Pour philosopher, les deux premières exigences sont les suivantes : premièrement, avoir le courage de ne garder aucune question sur le cœur, et deuxièmement, amener à la conscience la plus claire tout ce qui se comprend de soi-même, afin de le concevoir comme un problème. Enfin, pour philosopher à proprement parler, l’esprit doit être véritablement oisif : il ne doit pas poursuivre de but et donc ne pas être dirigé par la volonté, mais s’abandonner sans partage à l’enseignement que lui donnent le monde concret et sa propre conscience. – Les professeurs de philosophie, au contraire, sont soucieux de leur profit et de leur avantage personnel, et de ce qui y conduit : là est leur intérêt. C’est pourquoi ils ne voient pas les choses claires, et ne réfléchissent pas une seule fois aux problèmes de la philosophie.

 

Vera Michalski a aujourd’hui septante ans. A cet âge, on commence à voir les choses d’un œil nouveau. L’écrivain Roland Donzé a comparé la carrière à un tunnel : « On avance dans l’obscurité, et pour les vraies questions, il manque l’ouverture de l’esprit et le loisir. C’est pourquoi la jeunesse et la vieillesse sont les époques véritablement philosophiques, et non la vie professionnelle ». Orandum est ut sit.

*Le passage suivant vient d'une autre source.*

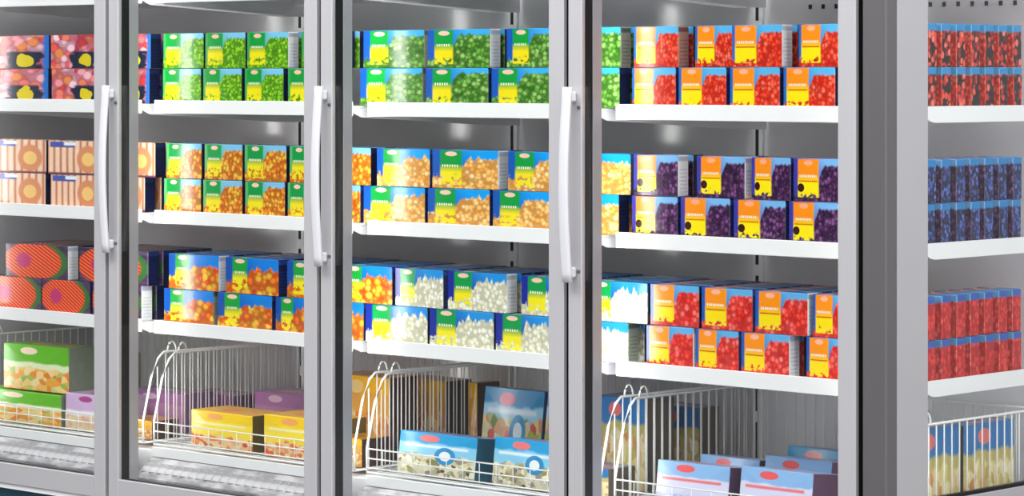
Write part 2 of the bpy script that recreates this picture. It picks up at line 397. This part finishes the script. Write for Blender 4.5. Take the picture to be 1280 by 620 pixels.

Prions pour qu’il en soit ainsi ...

 

Et si cela n’est pas le cas, ce sera Balthasar Gracián qui aura le dernier mot :

 

Beaucoup semblent seulement grands jusqu’à ce qu’on les connaisse personnellement : alors, la rencontre sert plus à détruire la tromperie qu’à augmenter l’estime. Aucun ne dépasse les limites étroites de l’humanité : tous ont leur infirmité, tantôt dans la tête, tantôt dans le cœur. La fonction et la dignité donnent une supériorité apparente qui s’accompagne rarement d’une supériorité personnelle : car le destin a l’habitude de se venger de la hauteur de la fonction par l’insignifiance des mérites.